I am not sure what to title this post, I am not even really sure what I am going to write but I know I have to write. I don’t know if it’s because its that time of the month or if I am just going through a thing but I am really struggling with this diet and exercise right now. I’m guessing that it’s because everyone does, I’m sure that’s true. But I am rebelling. Well not really, I am having rebellious thoughts. Maybe it is the menstrual thing. I just want to eat chocolate and I hate it that I feel this way and am having the hardest time shaking it. I also didn’t get up and exercise today. My back was still bothering me and I didn’t want to push it so I decided to take it easy. I will get up tomorrow.
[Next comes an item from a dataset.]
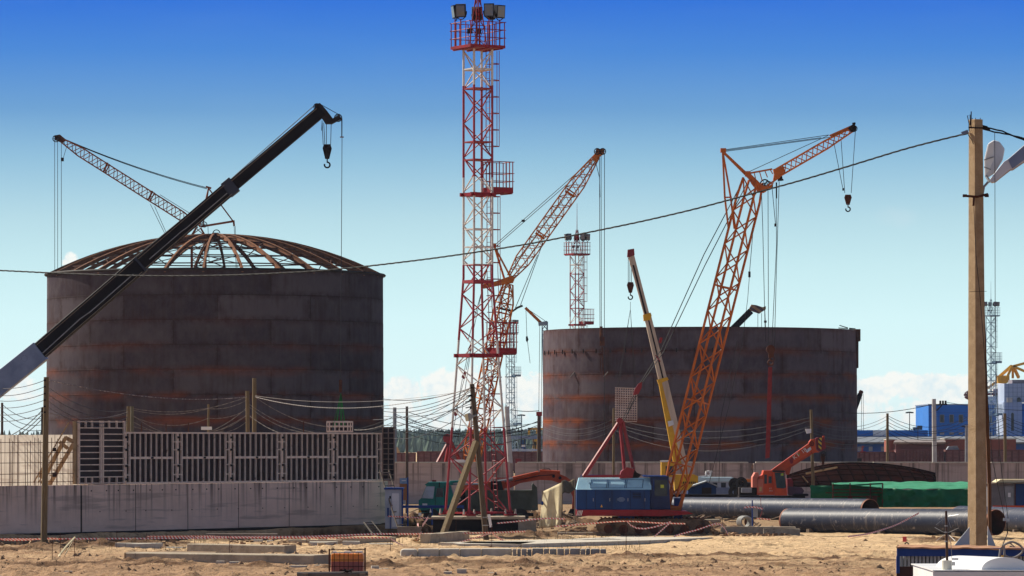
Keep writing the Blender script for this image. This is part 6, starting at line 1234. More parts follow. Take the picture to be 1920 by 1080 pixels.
slab(806, 882, 1001, 1021, 'tilted slab with a broken left corner left of the leaning pole', dyr=-6, depth=.5, irr=.05); slab(862, 980, 998, 1003, 'thin dark beam right behind the leaning pole', depth=.5); slab(1045, 1175, 998, 1004, 'thin low beam in front of the blue crane tracks', depth=.5)
slab(1222, 1350, 974, 986, 'thick beam under the back pipe, right of the crane tracks', depth=1.2); slab(1352, 1492, 988, 1004, 'concrete beam with a rough left end before the large pipe', depth=.9, irr=.05); slab(1432, 1500, 991, 1005.5, 'broken concrete block close to the left pipe end', depth=.5, irr=.08)
slab(1068, 1110, 973, 979, 'small pale block left of the blue crane tracks', depth=.6); slab(1180, 1215, 992, 1003, 'muddy lump under the crane house', 'stone', mat=m_clod, irr=.12, cat='stone'); slab(745, 790, 988, 994, 'flat rubble piece behind the tape right of the ladder', 'stone', irr=.12, cat='stone')
g_ = 'road slabs behind the kerb row'; lbs = ['leftmost thin road slab, behind the long kerb stones', 'second road slab from the left, in front of the leaning pole', 'road slab under the trailing tape', 'rightmost road slab ending in the sand before the crane tracks']
for (x0, y0, x1, y1), l in zip(((850, 1027.5, 975, 1028), (977, 1028, 1100, 1024), (1102, 1024, 1218, 1020.5), (1220, 1020.5, 1336, 1015)), lbs):
    D0, D1 = 40000/(y0-HY), 40000/(y1-HY); a, b_ = G(x0, D0), G(x1, D1); u = (b_-a).normalized(); v = Vector((-u.y, u.x, 0)); mb = MB(); mb.prism([a+Vector((0, 0, -.1)), b_+Vector((0, 0, -.1)), b_+Vector((0, 0, .2)), a+Vector((0, 0, .2))], v*5.0); mb.solo('road_slab', m_concl, l, 'road slab', g_)
g_ = 'kerb stones in one long row'; xs_ = [750, 783, 823, 862, 902, 960]; nm = ['rounded end kerb stone at the left tip of the row', 'long kerb stone next to the rounded end one', 'long kerb stone third from the left tip', 'long kerb stone fourth from the left tip', 'long kerb stone just before the short blocks begin']
for i in range(5):
    a, b_ = xs_[i], xs_[i+1]; y = 1044.5-i*.2; D0 = 186.3+i*.15; mb = MB(); A_, B_ = G(a+.3, D0), G(b_-.3, D0); mb.zbox(A_.x, B_.x, D0, D0+.8, -.1, .36); mb.solo('kerb_stone', m_concl, nm[i], 'kerb stone', g_, bevel=.05 if i else .14)
x = 961; k = 0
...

I think I’m also struggling with constantly trying to keep track of my calories. Its one of things I hate about dieting, but I know it’s something that I have to do to lose this weight and I really want to lose this weight. So forgive me but there may just be days that I tell you what I ate and not actually go through all the calories.
Breakfast
1/2 c cooked oatmeal (100 calories)
Mid-morning
4 boiled egg whites (68 calories)
3 pieces of turkey bacon (75 calories)
Lunch
salad: lettuce, tomato, onion, pine nuts, feta cheese, chicken
Dinner
1 pork chop
3/4 c of corn
Snack
2 tbsp. peanut butter
Total: 1268 calories
So tomorrow is a new day and 5am will come quickly. I am off to get my stuff ready for tomorrow and head to bed.